Pezzullo will run against Pallone

Hugin endorses his onetime rival

By David Wildstein, March 04 2018 7:55 pm

Richard Pezzullo, who dropped out of the U.S. Senate race last month to endorse Bob Hugin, will run against Rep. Frank Pallone instead.

“The people of the Sixth District are entitled to a representative who is determined to work to make America great again,” Pezzullo said while formally announcing his candidacy at the Middlesex County Republican Women’s Club’s annual Reagan Day celebration.

This is the second congressional bid for the conservative Freehold businessman.  He ran as an independent candidate for Congress against Rep.
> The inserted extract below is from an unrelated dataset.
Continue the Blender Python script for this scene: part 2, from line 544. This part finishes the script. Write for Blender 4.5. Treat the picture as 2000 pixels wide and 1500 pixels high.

Donald Payne, Sr. in 1998 and won 3% of the vote.

“We can no longer allow enemies of American progress like Frank Pallone to represent us when he and others like him are spending every day trying to hold our nation back. I am challenging him because I believe that the Sixth District deserves so much better — a representative they can rely on, that they can be proud of,” Pezzullo said. “Pallone was elected to Congress 30 years ago and has not accomplished anything. He is too far left even for his own rabidly leftist party. Isn’t it time for a Congressman who will work for a living?”

Pallone was re-elected to a sixteenth term in 2016 with 64% of the vote.  Hillary Clinton carried the district by a 56%-40% margin.

Hugin has already supporting one-time primary opponent.

“I fully endorse Rich’s candidacy and look forward to working with him,” Hugin said.

While not making a formal endorsement, Republican State Chairman Doug Steinhardt says that he looks forward to working with Pezzullo “to give New Jerseyans the representation they deserve.”

Pezzullo is making his ninth bid for pubic office: he ran as an independent for State Senate in 1993, U.S. Senate in 1994 and 1996, State Assembly in 1995, Governor in 1997, and Congress in 1998.  He won 42% of the vote in a 1993 primary against Co-Senate President John Bennett, and finished second in the 2014 Republican U.S. Senate primary; he lost by 4,598 votes statement – 29%-26%.